Quelque opinion que l’on ait sur la révélation accordée au peuple d’Israël, et quelque interprétation, plus positiviste ou plus supranaturaliste, que l’on donne de tels ou tels oracles particuliers et réputés messianiques, contenus dans les livres de l’A. T. ; que l’on admette on non la coïncidence entre ces oracles et l’événement qui se nomme le christianisme, un fait demeure reconnu de tous les partis : c’est que la prophétie israélite est un phénomène absolument unique dans toutes les littératures de l’antiquité, et les principaux caractères qui la distinguent sont les suivants :
1° La continuité de ce phénomène pendant trois siècles tout au moins, à partir du VIIIe avant Jésus-Christ ;
2° La progression de l’idée prophétique, manifestement soumise à une loi générale d’évolution et de répartition en périodes particulières ;
3° Le contraste existant entre les phases de l’évolution de l’idée prophétique et celles de la réalité historique dans le peuple d’Israël, à raison duquel l’élévation, l’enrichissement et la certification de l’idée sont en raison inverse des prospérités et en raison directe des revers et des ruines essuyés par le peuple d’Israël dans chacune des périodes de son histoire ;
4° La présence d’un double courant qui traverse toute la prophétie de l’A. T., sans jamais se confondre en un seul lit, et qui est demeuré une insoluble énigme pour les interprètes mêmes de cette idée toujours grossissante : le courant des gloires messianiques et celui des souffrances messianiques.

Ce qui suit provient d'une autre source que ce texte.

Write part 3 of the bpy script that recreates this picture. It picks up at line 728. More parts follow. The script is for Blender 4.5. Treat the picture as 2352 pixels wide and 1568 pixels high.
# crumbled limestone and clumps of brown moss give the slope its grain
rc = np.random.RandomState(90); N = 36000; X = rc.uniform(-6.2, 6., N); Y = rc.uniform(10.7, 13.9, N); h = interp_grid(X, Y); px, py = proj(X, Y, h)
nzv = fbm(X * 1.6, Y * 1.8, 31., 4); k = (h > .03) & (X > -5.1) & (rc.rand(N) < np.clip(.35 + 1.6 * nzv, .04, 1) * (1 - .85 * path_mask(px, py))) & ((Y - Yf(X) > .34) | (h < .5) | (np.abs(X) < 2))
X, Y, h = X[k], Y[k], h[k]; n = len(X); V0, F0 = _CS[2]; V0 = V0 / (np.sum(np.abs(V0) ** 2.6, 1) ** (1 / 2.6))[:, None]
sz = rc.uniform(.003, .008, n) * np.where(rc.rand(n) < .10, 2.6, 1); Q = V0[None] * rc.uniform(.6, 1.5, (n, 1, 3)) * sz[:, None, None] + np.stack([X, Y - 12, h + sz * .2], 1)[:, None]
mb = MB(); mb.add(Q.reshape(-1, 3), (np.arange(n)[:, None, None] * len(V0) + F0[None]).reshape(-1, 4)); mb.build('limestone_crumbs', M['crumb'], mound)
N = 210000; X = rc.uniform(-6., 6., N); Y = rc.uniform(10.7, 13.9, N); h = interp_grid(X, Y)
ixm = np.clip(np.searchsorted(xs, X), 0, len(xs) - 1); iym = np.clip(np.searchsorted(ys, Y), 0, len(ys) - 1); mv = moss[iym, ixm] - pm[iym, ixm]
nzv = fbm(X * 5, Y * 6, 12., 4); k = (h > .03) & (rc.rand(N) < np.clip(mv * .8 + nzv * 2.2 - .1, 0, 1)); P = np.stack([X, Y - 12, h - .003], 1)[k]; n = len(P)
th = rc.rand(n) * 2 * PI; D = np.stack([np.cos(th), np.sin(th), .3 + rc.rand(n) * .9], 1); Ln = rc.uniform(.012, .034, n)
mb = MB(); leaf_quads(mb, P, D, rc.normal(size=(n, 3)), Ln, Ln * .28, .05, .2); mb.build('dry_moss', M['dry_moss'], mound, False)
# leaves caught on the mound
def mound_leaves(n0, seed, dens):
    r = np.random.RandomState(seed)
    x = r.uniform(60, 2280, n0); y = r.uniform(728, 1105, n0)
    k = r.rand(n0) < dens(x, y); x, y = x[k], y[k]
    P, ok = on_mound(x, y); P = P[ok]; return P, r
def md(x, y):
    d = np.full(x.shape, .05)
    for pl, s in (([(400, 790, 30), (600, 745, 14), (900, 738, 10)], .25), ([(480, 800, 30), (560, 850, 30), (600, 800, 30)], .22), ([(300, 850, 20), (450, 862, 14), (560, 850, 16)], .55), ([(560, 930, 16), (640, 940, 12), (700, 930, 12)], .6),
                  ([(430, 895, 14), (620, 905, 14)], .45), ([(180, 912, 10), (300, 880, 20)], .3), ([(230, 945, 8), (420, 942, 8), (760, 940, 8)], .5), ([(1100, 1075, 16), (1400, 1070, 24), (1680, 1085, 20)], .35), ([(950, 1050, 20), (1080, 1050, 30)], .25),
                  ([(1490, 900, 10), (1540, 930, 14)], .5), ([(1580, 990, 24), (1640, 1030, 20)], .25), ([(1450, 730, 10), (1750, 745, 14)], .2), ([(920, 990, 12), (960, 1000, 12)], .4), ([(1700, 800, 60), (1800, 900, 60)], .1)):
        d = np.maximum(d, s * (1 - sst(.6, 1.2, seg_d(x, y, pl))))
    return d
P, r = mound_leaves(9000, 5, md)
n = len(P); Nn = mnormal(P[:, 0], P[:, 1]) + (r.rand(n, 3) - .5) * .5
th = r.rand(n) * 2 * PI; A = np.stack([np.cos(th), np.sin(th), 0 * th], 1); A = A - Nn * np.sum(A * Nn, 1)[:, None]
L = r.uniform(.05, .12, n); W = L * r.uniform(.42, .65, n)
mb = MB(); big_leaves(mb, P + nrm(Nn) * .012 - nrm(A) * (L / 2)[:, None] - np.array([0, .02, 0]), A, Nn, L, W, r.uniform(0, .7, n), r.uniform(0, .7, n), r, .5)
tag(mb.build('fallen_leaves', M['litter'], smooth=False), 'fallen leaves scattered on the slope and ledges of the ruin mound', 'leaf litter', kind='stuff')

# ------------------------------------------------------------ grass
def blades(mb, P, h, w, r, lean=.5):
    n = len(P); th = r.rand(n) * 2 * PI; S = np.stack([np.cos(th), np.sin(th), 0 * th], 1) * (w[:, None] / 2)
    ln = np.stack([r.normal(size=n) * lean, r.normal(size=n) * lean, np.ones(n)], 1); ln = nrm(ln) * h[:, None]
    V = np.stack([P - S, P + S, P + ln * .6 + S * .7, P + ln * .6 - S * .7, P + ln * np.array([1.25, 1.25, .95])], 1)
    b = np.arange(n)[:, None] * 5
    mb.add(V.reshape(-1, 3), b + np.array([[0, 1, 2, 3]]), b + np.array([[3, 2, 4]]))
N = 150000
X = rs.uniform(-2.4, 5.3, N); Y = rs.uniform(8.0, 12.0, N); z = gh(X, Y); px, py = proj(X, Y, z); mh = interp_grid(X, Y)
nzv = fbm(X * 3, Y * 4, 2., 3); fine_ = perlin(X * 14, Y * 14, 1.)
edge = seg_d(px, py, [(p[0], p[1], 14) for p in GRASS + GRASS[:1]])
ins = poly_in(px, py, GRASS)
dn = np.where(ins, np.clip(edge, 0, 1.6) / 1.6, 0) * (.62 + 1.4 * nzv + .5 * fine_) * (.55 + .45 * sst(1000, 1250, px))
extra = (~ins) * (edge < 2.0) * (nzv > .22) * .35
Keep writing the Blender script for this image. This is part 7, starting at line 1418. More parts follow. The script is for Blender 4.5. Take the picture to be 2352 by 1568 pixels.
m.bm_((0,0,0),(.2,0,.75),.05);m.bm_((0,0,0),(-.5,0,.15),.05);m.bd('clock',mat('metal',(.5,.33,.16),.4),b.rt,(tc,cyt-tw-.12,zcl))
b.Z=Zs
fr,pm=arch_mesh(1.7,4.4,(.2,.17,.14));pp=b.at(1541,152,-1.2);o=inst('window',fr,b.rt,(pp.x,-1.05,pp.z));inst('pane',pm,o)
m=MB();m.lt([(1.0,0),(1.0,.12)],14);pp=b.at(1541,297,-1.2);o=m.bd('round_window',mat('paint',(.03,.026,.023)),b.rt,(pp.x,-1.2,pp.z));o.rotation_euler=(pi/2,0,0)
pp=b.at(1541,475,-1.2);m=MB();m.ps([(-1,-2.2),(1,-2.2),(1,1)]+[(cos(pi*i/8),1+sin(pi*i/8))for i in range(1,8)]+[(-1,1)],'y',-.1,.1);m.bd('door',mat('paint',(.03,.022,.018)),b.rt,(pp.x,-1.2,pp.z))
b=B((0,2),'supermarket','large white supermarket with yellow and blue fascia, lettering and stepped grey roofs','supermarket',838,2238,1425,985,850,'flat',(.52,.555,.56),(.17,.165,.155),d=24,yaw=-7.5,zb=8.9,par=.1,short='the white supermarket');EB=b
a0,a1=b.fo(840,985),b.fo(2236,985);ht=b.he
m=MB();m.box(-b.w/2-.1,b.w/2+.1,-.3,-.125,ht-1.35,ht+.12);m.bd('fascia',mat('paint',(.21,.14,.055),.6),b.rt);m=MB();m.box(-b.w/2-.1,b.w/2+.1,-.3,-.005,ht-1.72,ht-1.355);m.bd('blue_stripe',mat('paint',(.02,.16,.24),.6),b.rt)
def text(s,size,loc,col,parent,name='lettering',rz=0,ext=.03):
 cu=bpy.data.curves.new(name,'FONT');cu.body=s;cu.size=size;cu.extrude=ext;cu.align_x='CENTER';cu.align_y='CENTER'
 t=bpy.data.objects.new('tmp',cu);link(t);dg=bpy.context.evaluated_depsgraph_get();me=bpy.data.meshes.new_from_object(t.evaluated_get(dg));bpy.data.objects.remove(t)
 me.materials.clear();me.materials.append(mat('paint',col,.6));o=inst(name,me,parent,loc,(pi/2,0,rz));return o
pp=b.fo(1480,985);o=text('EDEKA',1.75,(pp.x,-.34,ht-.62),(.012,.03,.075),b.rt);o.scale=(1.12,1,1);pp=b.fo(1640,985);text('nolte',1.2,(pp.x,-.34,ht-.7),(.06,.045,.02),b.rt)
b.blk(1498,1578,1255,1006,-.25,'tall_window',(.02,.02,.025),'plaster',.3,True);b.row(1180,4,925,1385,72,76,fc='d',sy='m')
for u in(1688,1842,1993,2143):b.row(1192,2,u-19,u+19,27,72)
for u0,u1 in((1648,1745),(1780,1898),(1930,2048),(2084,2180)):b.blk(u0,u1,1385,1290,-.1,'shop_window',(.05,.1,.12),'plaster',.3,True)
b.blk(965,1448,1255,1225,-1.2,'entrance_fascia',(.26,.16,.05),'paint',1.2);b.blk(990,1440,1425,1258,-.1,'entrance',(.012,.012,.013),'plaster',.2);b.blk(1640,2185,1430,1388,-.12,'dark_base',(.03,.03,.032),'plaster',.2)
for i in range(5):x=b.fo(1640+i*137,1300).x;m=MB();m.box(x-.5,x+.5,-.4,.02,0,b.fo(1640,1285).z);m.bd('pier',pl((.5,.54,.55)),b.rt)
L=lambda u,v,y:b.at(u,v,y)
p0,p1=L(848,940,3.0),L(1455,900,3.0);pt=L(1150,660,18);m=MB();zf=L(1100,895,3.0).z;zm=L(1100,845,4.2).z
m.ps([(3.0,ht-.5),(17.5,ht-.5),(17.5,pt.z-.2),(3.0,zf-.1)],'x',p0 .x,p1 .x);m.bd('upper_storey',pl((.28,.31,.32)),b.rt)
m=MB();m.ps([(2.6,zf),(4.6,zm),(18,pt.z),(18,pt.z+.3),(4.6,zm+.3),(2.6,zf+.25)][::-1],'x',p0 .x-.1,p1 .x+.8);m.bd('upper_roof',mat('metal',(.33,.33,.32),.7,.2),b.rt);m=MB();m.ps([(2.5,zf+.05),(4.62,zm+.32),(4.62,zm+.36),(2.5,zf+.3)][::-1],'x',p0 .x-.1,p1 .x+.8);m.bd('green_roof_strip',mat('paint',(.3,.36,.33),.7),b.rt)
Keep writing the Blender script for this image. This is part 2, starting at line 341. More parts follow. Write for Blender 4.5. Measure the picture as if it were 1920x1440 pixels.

Or Jésus s’est sans hésitation reconnu et proclamé le terme de convergence de l’ancienne loi (Matthieu 5.17) et de l’ancienne prophétie (Luc 4.18 et suiv.) ; préparé par l’une ; prédit par l’autre.
Il se désigne à diverses reprises comme le véritable héritier des gloires messianiques (Luc 4.18 et sq. ; Marc 12.35-37) ; plus grand que Moïse (Matthieu 5.22, 28, 32) ; plus grand que le temple (Matthieu 12.6) ; Maître du sabbat (Marc 2.28) ; Maître du Royaume dont le dernier membre est plus grand que le plus grand de ceux qui sont nés sur la terre jusqu’à lui (Matthieu 11.11 ; Luc 7.28).
Il est surtout le véritable héros des souffrances messianiques : insuccès de la parole (Matthieu 13.13-15) ; inefficacité relative des actes (Matthieu 11.21 ; Luc 7.20) ; échec final de sa personne et de son œuvre (Marc 8.31 ; Matthieu 26.54 ; Luc 24.25 et sq.). δεῖ τὸν υἱὸν τοῦ ἀνθρώπου πολλὰ παθεῖν (Luc 9.22)
Nul autre juif depuis lui n’a eu l’audace d’assumer des responsabilités aussi redoutables ; d’autres messies sans doute se présentèrent, et en foule dès cette époque, pour commander et régner ; aucun pour souffrir et mourir ; et le peuple juif qui s’obstine à attendre encore son Messie, a perdu dès longtemps le moyen de constater un des principaux signes de l’authenticité de sa mission, la descendance de David.
Mais parmi les oracles messianiques, il y en avait qui attribuaient mystérieusement à cet enfant de l’avenir des origines surnaturelles, Michée 5.2 ; des titres et des attributs divins, Ésaïe 9.5 ; la souveraineté finale sur la nature, Ésaïe 11, et sur l’humanité, Psaumes 2 ; Daniel 7.13. En se proclamant le véritable Messie d’Israël, ou en acceptant ce titre de la bouche d’autrui, Jésus s’attribuait donc déjà, contrairement sans doute à l’opinion populaire, la réalité des titres et du rang conférés d’avance au nouveau David ; une essence transcendante au temps et à l’espace, surnaturelle et consommatrice.
Il y eut entre autres deux circonstances de sa vie où il accepta le titre de Messie entendu dans son sens le plus prégnant puisqu’il était accompagné et interprété par celui de Fils de Dieu. Ce fut lorsqu’il félicita l’apôtre Pierre de s’être élevé dans la définition de sa personne au-dessus des opinions courantes en le proclamant le Christ, le Fils de Dieu vivant, Matthieu 16.16 ; et lorsque, la veille de sa mort, il accepta l’interpellation de Caïphe, Matthieu 26.64. Si l’exégèse du Souverain sacrificateur ne lui avait fait connaître qu’un simple homme dans celui qui venait de se déclarer le Messie d’Israël, il n’eût apparemment pas risqué le ridicule en déchirant son vêtement et en criant au blasphème.